Дисциплина сказала бить в сердце — РАЗ! Южанин пошатнулся, видно было, что его тело сковала резкая тошнота, рука потянулась к груди. Отдачи в плечо из-за слабости патрона не было, привычно оперируя затвором, держа в прицеле уже шею, светлый, мощный квадрат, обрамлённый воротником рубашки — ДВА! Опять попадание. Секунда-две — ТРИ! Голова. Он должен обмякнуть, потеряв контроль. За три выстрела сделал три-четыре шага. Успел присесть у машины, где бесконтрольно упал.
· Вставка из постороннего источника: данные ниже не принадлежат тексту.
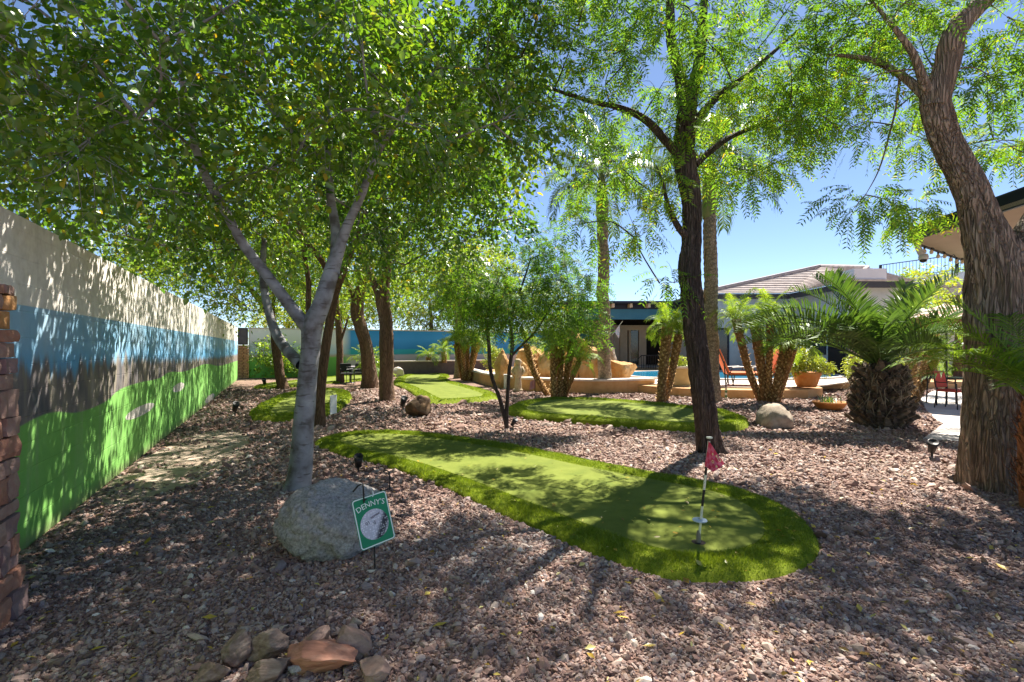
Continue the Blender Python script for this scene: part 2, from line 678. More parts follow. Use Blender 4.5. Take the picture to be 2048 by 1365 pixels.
    mps = nd(nt, 'ShaderNodeMapping')
    mps.inputs['Scale'].default_value = (5.0, 1, 0.35)
    L.new(tc.outputs['Object'], mps.inputs[0])
    ns = nd(nt, 'ShaderNodeTexNoise')
    ns.inputs['Scale'].default_value = 2.0
    ns.inputs['Detail'].default_value = 7
    L.new(mps.outputs[0], ns.inputs[0])
    st_ = nd(nt, 'ShaderNodeMapRange')
    st_.inputs[1].default_value = 0.52
    st_.inputs[2].default_value = 0.78
    st_.inputs[4].default_value = 0.3
    L.new(ns.outputs[0], st_.inputs[0])
    c = mixc(nt, st_.outputs[0], c, (0.36, 0.33, 0.27))
    n6 = nd(nt, 'ShaderNodeTexNoise')
    n6.inputs['Scale'].default_value = 3.5
    n6.inputs['Detail'].default_value = 9
    n6.inputs['Roughness'].default_value = 0.75
    L.new(tc.outputs['Object'], n6.inputs[0])
    hs_ = nd(nt, 'ShaderNodeHueSaturation')
    L.new(c, hs_.inputs['Color'])
    L.new(mathn(nt, 'MULTIPLY_ADD', n6.outputs[0], 0.55, 0.73), hs_.inputs['Value'])
    c = hs_.outputs[0]
    L.new(c, b.inputs['Base Color'])
    # block joints as shallow relief under the paint
    br = nd(nt, 'ShaderNodeTexBrick')
    br.inputs['Scale'].default_value = 1.0
    br.inputs['Brick Width'].default_value = 0.406
    br.inputs['Row Height'].default_value = 0.203
    br.inputs['Mortar Size'].default_value = 0.006
    br.inputs['Mortar Smooth'].default_value = 0.5
    cb = nd(nt, 'ShaderNodeCombineXYZ')
    L.new(s, cb.inputs[0])
    L.new(z, cb.inputs[1])
    L.new(cb.outputs[0], br.inputs[0])
    hgt = mathn(nt, 'ADD', mathn(nt, 'MULTIPLY', br.outputs['Fac'], -0.55), mathn(nt, 'MULTIPLY', n3.outputs[0], 0.5))
    bp = nd(nt, 'ShaderNodeBump')
    bp.inputs['Strength'].default_value = 0.7
    bp.inputs['Distance'].default_value = 0.007
    L.new(hgt, bp.inputs['Height'])
    L.new(bp.outputs[0], b.inputs['Normal'])
    L.new(b.outputs[0], out.inputs[0])
    return m


wall = MB().box(-9, 21.9, 0, 0.2, -0.1, 2.55).build('mural_wall', mural_mat(), loc=WA, rz=math.atan2(WD.y, WD.x), bevel=0.006)
tag(wall, 'long block wall at left painted with sky, dark trees and green hills below plain tan courses', 'wall')

# stone pillar in front of the wall at the left edge
PQ = Vector((-2.965, 2.85, 0))
pil = thing('stone_pillar', 'pillar of rough stacked red and brown ledger stones at the left edge', 'pillar', PQ, math.atan2(WD.y, WD.x))
M_MORTAR = mat('pillar_mortar', [(0.10, 0.075, 0.06)], rough=0.95)
STONE = [mat('ledger_stone_%d' % i, c, scale=7, rough=0.85, bump=0.5, bscale=22, bdist=0.015, spec=0.2) for i, c in enumerate([
    [(0.20, 0.095, 0.07), (0.33, 0.16, 0.11), (0.40, 0.22, 0.16)],
    [(0.22, 0.13, 0.10), (0.30, 0.19, 0.155), (0.38, 0.26, 0.21)],
    [(0.33, 0.15, 0.05), (0.42, 0.21, 0.08), (0.46, 0.27, 0.13)],
    [(0.17, 0.105, 0.10), (0.24, 0.16, 0.155), (0.30, 0.20, 0.18)]])]
MB().box(-0.60, -0.04, 0.05, 0.55, 0, 1.80).build('core', M_MORTAR, pil)


def stone_mesh(name, sx, sy, sz, m, seed):
    bm = bmesh.new()
    bmesh.ops.create_cube(bm, size=1.0)
    bmesh.ops.subdivide_edges(bm, edges=bm.edges[:], cuts=3, use_grid_fill=True)
    V = np.array([v.co[:] for v in bm.verts])
    q = V * 2
    V = np.sign(q) * (np.abs(q) ** 1.0) / 2
    rr = np.linalg.norm(np.maximum(np.abs(q) - 0.72, 0), axis=1)
    V = V * (1 - 0.05 * np.maximum(rr - 0.28, 0) / 0.2)[:, None]
    V = V * np.array([sx, sy, sz])
    V = V + 0.016 * np.stack([fbm(V * 14 + seed, seed + k, 2) for k in range(3)], -1) * np.array([1, 1.3, 0.6])
    for v, c in zip(bm.verts, V):
        v.co = c
    me = bpy.data.meshes.new(name)
    bm.to_mesh(me)
    bm.free()
    me.materials.append(m)
    return me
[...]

Цель достигнута. Резко ослабели члены, и всё тело потребовало отдыха лёгким онемением. Дикое нервное перенапряжение, упадок давления, и приходящие мысли занимают недолгую пустоту. Номер один — отход и безопасность, всё по шагам, заранее продуманным, никакого форс-мажирования: внешность, не торопиться, не спешить… Десять-пятнадцать секунд, и я в норме и уже на улице, на ходу меняясь внешне. Осталось решить, куда двигаться — к автомобилю Сергея «Полпорции», или к своей. Неспешно прошел три-четыре квартала, пару дворов, и вот она, «семёрочка», моя и безопасная. Отъехал, нашёл тихое место в двадцати минутах от случившегося, поставил машину в 50-ти метрах и зашёл в забегаловку, по дороге позвонив Григорию, что-то заказал и стал, собирая мысли воедино, наблюдать за событиями, которые могли развернуться вокруг моего «коня», если его «выпасли».
Как-то всё очень необъяснимо, быстро, непредсказуемо, и пока у меня было больше вопросов и несостыковок.
Что дальше? Кто этот человек, жизнь которого я, винтик в большой машине, сегодня остановил навсегда? У меня было ещё несколько часов в запасе, чтобы принять какое-нибудь решение. Пока меня будут прикрывать на мнимом отходе обещанными двумя стрелками от возможной погони, пока узнают, что ушёл по-своему, пока начнут искать, если начнут, и так далее…
Я-то мог исчезнуть, и уже был готов к этому, но не семья. Да, именно семья, это понятие я уже насаждал в себе искусственно, потому что встречи наши были редки и, скорее, эпизодическими. Связи разрушались, и какое-то чувство, если и теплилось внутри, то именно чувство, базирующееся на долге и обязанности, но тем крепче становились отношения. И именно поэтому я считал должным воспринимать нас как семью. Какие планы у «главшпанов», не превысил ли я лимит информации, полагающийся «такому», как я? Но ведь «Солоник» ещё не перебрал. Я знал отношение к нему, и отношение ко мне ничем не отличалось.